215 Seiten, Dissertation Universität Erlangen-Nürnberg (2020), Softcover, A5

Zusammenfassung / Abstract

The amount of driver assistance, entertainment, and information features in automobiles is increasing rapidly over the past few years. Human machine interfaces are the means to communicate between car and passengers. With the regard of automated testing of these interfaces, a typical scenario in the development of automotive infotainment systems is revealed. Conventional approaches for testing, based on empirical thresholds, however, are not able to provide reliable detection rates and require a lot of maintenance. This is where model-based testing approaches come into play. By applying model-based approaches, the acquisition of empirical thresholds is abandoned in favor of models learned by algorithms. Relying on an underlying model, the algorithms exhibit higher capabilities in detecting errors that approaches based on empirical thresholds are not taking into account.

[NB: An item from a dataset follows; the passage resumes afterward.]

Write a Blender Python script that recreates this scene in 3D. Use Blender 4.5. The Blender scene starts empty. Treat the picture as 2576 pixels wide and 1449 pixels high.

This thesis concentrates on automated testing in the context of a model-based end-to-end approach. After introducing the main approaches and components for evaluating and setting up an automated testing environment, a first component for interacting with the infotainment system is provided, which could bring human-like input patterns forward. The main part of this thesis focuses on the detection of irregular motion in the navigation context. By applying a model-based approach that learns the normal behavior of the system, irregularities could be found with relative ease in comparison to stale and fixed threshold-based approaches. Furthermore, in the domain of screen content verification, a deep neural network approach is dedicated to detect and classify icons in a given screen. This approach could speed up the state-of-the-art sliding window pattern matching approach and also be more robust to design changes and noise. All contributions provide extensive experiments on custom data sets and demonstrate the advantage over conventional methods.